Dat laatste geldt zonder meer voor de afspraken over het op de BES-eilanden te realiseren voorzieningenniveau. Uitgangspunt hierbij was dat normen zouden worden opgesteld voor — ik citeer de afspraken tijdens het bestuurlijk overleg van 2008 — “een binnen Nederland aanvaardbaar voorzieningenniveau”. Slechts vijf woorden, maar wel vijf woorden die een eigen dynamiek zijn gaan geven aan het verwachtingenpatroon, die een eigen leven zijn gaan leiden, een mantra bijna. Vijf woorden die op de eilanden hebben geleid tot het idee dat hun voorzieningenniveau, hun uitkeringen, hun welvaart dus, op het niveau van Europees Nederland zouden komen. Tot de verwachting dat het aanbod van zorg, onderwijs, sociale zekerheid, dienstverlening, armoedebestrijding, openbare veiligheid en openbaar vervoer vergelijkbaar zou worden met wat wij in ons deel van het Koninkrijk als vanzelfsprekend beschouwen. Tot de verwachting dat de uitkeringen voor AOV, werkloosheid, onderstand en arbeidsongeschiktheid in de pas zouden lopen met de hoogte van uitkeringen zoals wij die in Europees Nederland kennen. Tot op heden ontbreken deze normen, althans goeddeels. Dat geldt met name voor de sociale zekerheid. Het rapport van de commissie-Spies, het advies van het College voor de Rechten van de Mens en eerder ook de Raad van State leggen dit pijnpunt genadeloos bloot.
Je zou zeggen, aan de slag!
Maar dat gaat zo maar niet, blijkt als minister Plasterk uitgebreid ingaat op al die opmerkingen.

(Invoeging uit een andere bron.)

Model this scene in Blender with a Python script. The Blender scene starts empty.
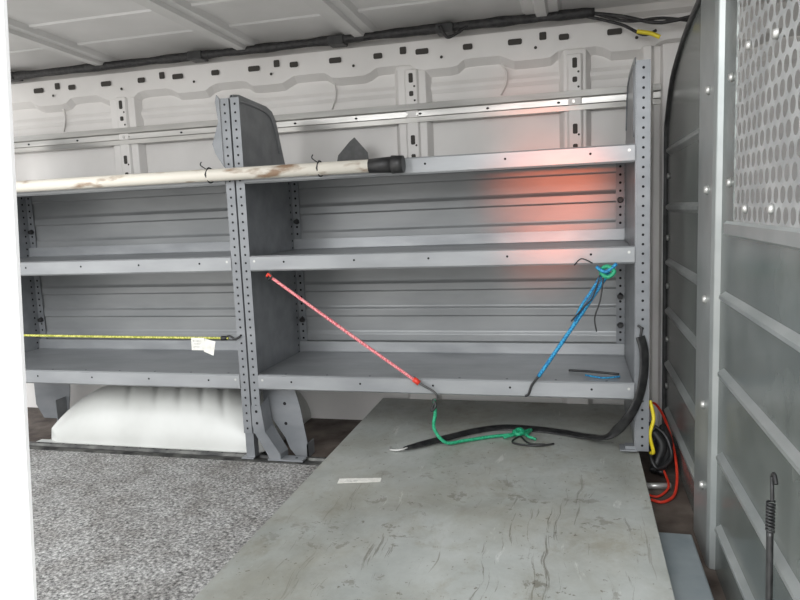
import bpy, math, random
from mathutils import Vector, Matrix
random.seed(4)
S=bpy.context.scene
COL=S.collection
S.view_settings.view_transform='Standard'

# ---------------------------------------------------------------- materials
def mat(name, c1, c2=None, scale=8, rough=.5, metal=0.0, bump=0.0, bscale=60, detail=4, lo=.35, hi=.65, stretch=(1,1,1), spec=.5):
    m=bpy.data.materials.new(name); m.use_nodes=True; nt=m.node_tree; b=nt.nodes['Principled BSDF']
    b.inputs['Roughness'].default_value=rough; b.inputs['Metallic'].default_value=metal
    b.inputs['Specular IOR Level'].default_value=spec
    b.inputs['Base Color'].default_value=(*c1,1)
    tc=nt.nodes.new('ShaderNodeTexCoord'); mp=nt.nodes.new('ShaderNodeMapping'); mp.inputs['Scale'].default_value=stretch
    nt.links.new(tc.outputs['Object'],mp.inputs['Vector'])
    if c2:
        n=nt.nodes.new('ShaderNodeTexNoise'); n.inputs['Scale'].default_value=scale; n.inputs['Detail'].default_value=detail
        r=nt.nodes.new('ShaderNodeValToRGB'); r.color_ramp.elements[0].position=lo; r.color_ramp.elements[1].position=hi
        r.color_ramp.elements[0].color=(*c1,1); r.color_ramp.elements[1].color=(*c2,1)
        nt.links.new(mp.outputs[0],n.inputs['Vector']); nt.links.new(n.outputs['Fac'],r.inputs[0]); nt.links.new(r.outputs[0],b.inputs['Base Color'])
    if bump:
        n2=nt.nodes.new('ShaderNodeTexNoise'); n2.inputs['Scale'].default_value=bscale
        bp=nt.nodes.new('ShaderNodeBump'); bp.inputs['Strength'].default_value=bump; bp.inputs['Distance'].default_value=.01
        nt.links.new(tc.outputs['Object'],n2.inputs['Vector']); nt.links.new(n2.outputs['Fac'],bp.inputs['Height']); nt.links.new(bp.outputs[0],b.inputs['Normal'])
    return m
M={}
M['steel']=mat('grey_shelf_paint',(.185,.195,.208),(.25,.26,.272),14,.36,.2,stretch=(.4,1,1))
M['pan']=mat('grey_shelf_pan_paint',(.24,.25,.26),(.32,.33,.34),14,.34,.2,stretch=(.4,1,1))
M['lip']=mat('grey_shelf_lip_paint',(.26,.27,.28),(.36,.37,.38),10,.32,.2,stretch=(.3,1,1))
M['back']=mat('ribbed_back_panel_paint',(.24,.25,.255),(.31,.318,.322),9,.36,.25,stretch=(.3,1,1),bump=.05,bscale=5)
M['galv']=mat('galvanised_steel',(.34,.335,.32),(.50,.49,.47),12,.30,.65,stretch=(.3,1,2))
M['hole']=mat('dark_punched_hole',(.02,.02,.021),rough=.9,spec=.1)
M['slot']=mat('shadowed_slot',(.07,.065,.06),rough=.9,spec=.1)
M['white']=mat('white_van_body_paint',(.64,.62,.60),(.74,.72,.70),3,.42,0)
M['wellwhite']=mat('dusty_white_body_paint',(.52,.525,.50),(.63,.635,.61),4,.28,0)
M['ceil']=mat('white_roof_paint',(.57,.565,.55),(.70,.69,.68),2.5,.32,0)
M['black']=mat('black_rubber',(.012,.012,.013),(.03,.03,.03),30,.45)
M['seal']=mat('dark_grey_rubber_seal',(.05,.05,.05),(.09,.09,.09),30,.5)
M['loom']=mat('black_tape_wrapped_cable',(.012,.012,.013),(.035,.033,.033),60,.55,bump=.5,bscale=90)
M['part']=mat('grey_partition_paint',(.13,.147,.14),(.21,.228,.216),7,.24,.35,bump=.07,bscale=7)
M['partlight']=mat('light_grey_partition_frame_paint',(.25,.27,.265),(.33,.345,.34),8,.3,.3)
M['mesh']=mat('perforated_steel',(.33,.34,.34),(.46,.47,.465),14,.42,.2)
M['bolt']=mat('zinc_bolt',(.55,.55,.53),rough=.35,metal=.6)
M['blackstrap']=mat('black_strap_webbing',(.010,.010,.011),(.03,.03,.03),50,.3)
M['red']=mat('red_cable_sheath',(.62,.03,.015),(.75,.06,.03),20,.4)
M['pink']=mat('faded_pink_braid',(.62,.10,.13),(.85,.36,.36),220,.7,lo=.45,hi=.55)
M['blue']=mat('blue_braid',(.005,.13,.33),(.03,.32,.55),220,.6,lo=.45,hi=.55)
M['green']=mat('green_cord',(.0,.22,.10),(.04,.42,.22),160,.55)
M['yellow']=mat('yellow_green_braid',(.30,.32,.04),(.62,.60,.16),160,.6,lo=.45,hi=.55)
M['yel']=mat('yellow_plastic',(.75,.6,.02),(.85,.7,.05),30,.4)
M['paper']=mat('white_paper_label',(.66,.65,.60),(.80,.79,.74),60,.7)
M['ink']=mat('faded_print',(.35,.35,.33),(.7,.69,.65),120,.8)
M['pole']=mat('scuffed_white_pole',(.30,.20,.13),(.72,.68,.60),26,.5,0,detail=8,lo=.33,hi=.45,stretch=(.35,1,1))
M['floor']=mat('dirty_brown_floor',(.05,.035,.028),(.16,.13,.11),9,.7,0,bump=.2,bscale=50)
M['track']=mat('dark_floor_track',(.035,.035,.035),(.14,.14,.13),18,.45,.5)
M['step']=mat('blue_grey_step_paint',(.17,.20,.215),(.25,.28,.29),7,.5,.1)
M['beige']=mat('dark_cab_trim',(.012,.011,.010),(.04,.037,.033),5,.7)
M['seatcloth']=mat('beige_seat_cloth',(.10,.09,.075),(.17,.155,.13),6,.8)
M['doorwhite']=mat('white_door_edge_paint',(.9,.9,.9),(.95,.95,.95),3,.35)

def carpet_mat():
    m=bpy.data.materials.new('speckled_grey_carpet'); m.use_nodes=True; nt=m.node_tree; b=nt.nodes['Principled BSDF']
    b.inputs['Roughness'].default_value=.95; b.inputs['Specular IOR Level'].default_value=.1
    tc=nt.nodes.new('ShaderNodeTexCoord')
    n=nt.nodes.new('ShaderNodeTexNoise'); n.inputs['Scale'].default_value=125; n.inputs['Detail'].default_value=3; n.inputs['Roughness'].default_value=.8
    r=nt.nodes.new('ShaderNodeValToRGB'); e=r.color_ramp.elements
    e[0].position=.36; e[0].color=(.09,.089,.088,1); e[1].position=.66; e[1].color=(.63,.625,.61,1)
    x=e.new(.46); x.color=(.25,.248,.245,1); x=e.new(.55); x.color=(.36,.357,.35,1)
    n2=nt.nodes.new('ShaderNodeTexNoise'); n2.inputs['Scale'].default_value=6; n2.inputs['Detail'].default_value=7; n2.inputs['Roughness'].default_value=.7
    r2=nt.nodes.new('ShaderNodeValToRGB'); r2.color_ramp.elements[0].position=.33; r2.color_ramp.elements[1].position=.60; r2.color_ramp.elements[0].color=(.68,.655,.63,1); r2.color_ramp.elements[1].color=(1.08,1.08,1.07,1)
    mx=nt.nodes.new('ShaderNodeMix'); mx.data_type='RGBA'; mx.blend_type='MULTIPLY'; mx.inputs[0].default_value=1
    for a in (n,n2): nt.links.new(tc.outputs['Object'],a.inputs['Vector'])
    nt.links.new(n.outputs['Fac'],r.inputs[0]); nt.links.new(n2.outputs['Fac'],r2.inputs[0])
    nt.links.new(r.outputs[0],mx.inputs[6]); nt.links.new(r2.outputs[0],mx.inputs[7]); nt.links.new(mx.outputs[2],b.inputs['Base Color'])
    return m
M['carpet']=carpet_mat()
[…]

Laat ik doorgaan naar het derde punt, dat veel discussie heeft opgeroepen, namelijk de kwestie van de sociale situatie in Caribisch Nederland. […] Tot voor kort is er door kabinetten hiervoor altijd geweigerd om een sociaal minimum te definiëren. Dat doen wij nu wel. Dat was ook het advies van de commissie-Spies. Staatssecretaris Klijnsma is inmiddels twee keer in Caribisch Nederland geweest. Zij heeft de situatie ter plekke gezien en zij heeft besloten dat zij het wel wil doen. Wat nu in de beleidsreactie van het kabinet staat, is het voornemen om een sociaal minimum te koppelen aan het minimumloon en daar de onderstand, zeg maar de bijstand, in stappen naartoe te laten groeien. Het zijn nog algemene termen, die nog moeten worden ingevuld. Het is de beleidsverantwoordelijkheid van collega Klijnsma om dat te doen. Zij zal dat dit jaar doen. Dan wordt het expliciet en dan wordt het bekend bij de Kamers. Dan kunt u daarover met haar in gesprek.
De staatssecretaris heeft de keuze gemaakt voor de koppeling aan het minimumloon, ook omdat het van belang is om een zekere afstand te hebben tussen de onderstand en het minimumloon. Het is ook van belang om in de context van lokale eilanden ervoor te zorgen dat de verhoudingen niet al te scheef komen te liggen. Verder wordt rekening gehouden met de lokale omstandigheden. Zij zal dat nader invullen en dan kunt u met haar daarover in debat gaan.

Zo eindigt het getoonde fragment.